**What is expected**
Go through the data below. Pull out every line that has the word "More".

[Scene script records]
■ ■ ■ ■ ■
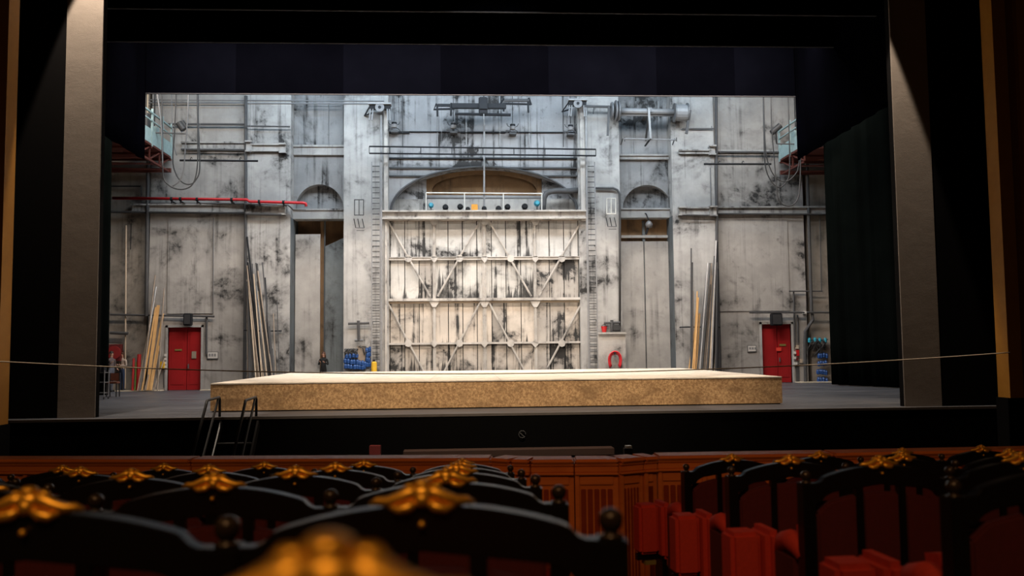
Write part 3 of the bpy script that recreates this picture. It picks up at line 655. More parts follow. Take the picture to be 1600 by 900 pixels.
down('conduit', [(1294, 352), (1298, 480), (1302, 590)], F1-.1, .05, 'timber_pale', 'pale downpipe by the right curtain', False)
down('conduit', [(1281, 340), (1283.5, 454)], F1-.05, .025, 'metal_mid', 'thin conduit left of the pale downpipe', False)
down('conduit', [(1240, 456), (1242, 540)], F1-.08, .04, 'metal_mid', 'dark conduit right of the right red door', False)
down('conduit', [(1246, 492), (1247, 535)], F1-.08, .04, 'metal_mid', 'second dark conduit right of the right red door', False)
down('conduit', [(323, 494), (322.5, 553)], F1-.08, .045, 'metal_mid', 'dark conduit dropping to the notice by the left door', False)
down('conduit', [(333.5, 340), (333, 490)], F1-.08, .02, 'metal_grey', 'thin vertical conduit right of the left red door', False)
down('conduit', [(1110, 262), (1111, 322)], F0-.05, .02, 'metal_grey', 'thin vertical conduit on the right pilaster', False)
down('tie_bar', [(1319, 446), (1302, 456)], F1-.1, .04, 'metal_mid', 'slanted iron tie against the right curtain', False)

# speakers, notices over the doors
for a, lab in (((286, 298, 489.5, 508.5), 'black loudspeaker above the left red door'), ((1206.5, 1223, 489.5, 508.5), 'dark green-black loudspeaker above the right red door')):
    q = P((a[0]+a[1])/2, a[3], F1-.3); t = thing('loudspeaker', q, lab, 'speaker')
    part(MB().pbox(*a, F1-.45, F1-.12), 'cabinet', 'metal_dark', t, bevel=.03); part(MB().pbox(a[0]+1.5, a[1]-1.5, a[2]+2, a[3]-2, F1-.47, F1-.45), 'grille', 'cable', t)
    part(MB().pbox((a[0]+a[1])/2-1, (a[0]+a[1])/2+1, a[2]+5, a[2]+8, F1-.12, F1), 'bracket', 'metal_grey', t)
for a, lab in (((323.5, 341, 549.5, 561), 'framed pale notice right of the left red door'), ((1168, 1182, 539.5, 550), 'framed pale notice left of the right red door')):
    t = thing('notice_board', P((a[0]+a[1])/2, a[3], F1-.03), lab, 'sign')
    part(MB().pbox(*a, F1-.04, F1), 'frame', 'metal_grey', t); part(MB().pbox(a[0]+1, a[1]-1, a[2]+1, a[3]-1, F1-.055, F1-.04), 'sheet', 'paper', t)
    for k in range(3): part(MB().pbox(a[0]+2.5+k*4.2, a[0]+5.5+k*4.2, a[2]+3, a[3]-4, F1-.06, F1-.055), 'print', 'metal_light', t)
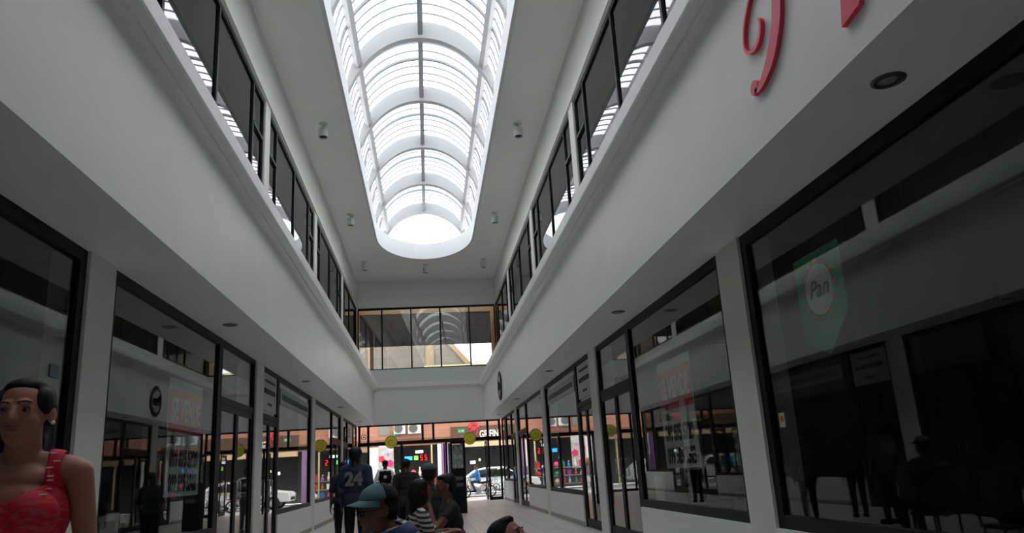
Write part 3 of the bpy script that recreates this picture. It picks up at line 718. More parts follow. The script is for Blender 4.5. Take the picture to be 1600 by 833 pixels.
■ ■ ■ ■ ■
**Task response**
Write part 3 of the bpy script that recreates this picture. It picks up at line 655. More parts follow. Take the picture to be 1600 by 900 pixels.
Write part 3 of the bpy script that recreates this picture. It picks up at line 718. More parts follow. The script is for Blender 4.5. Take the picture to be 1600 by 833 pixels.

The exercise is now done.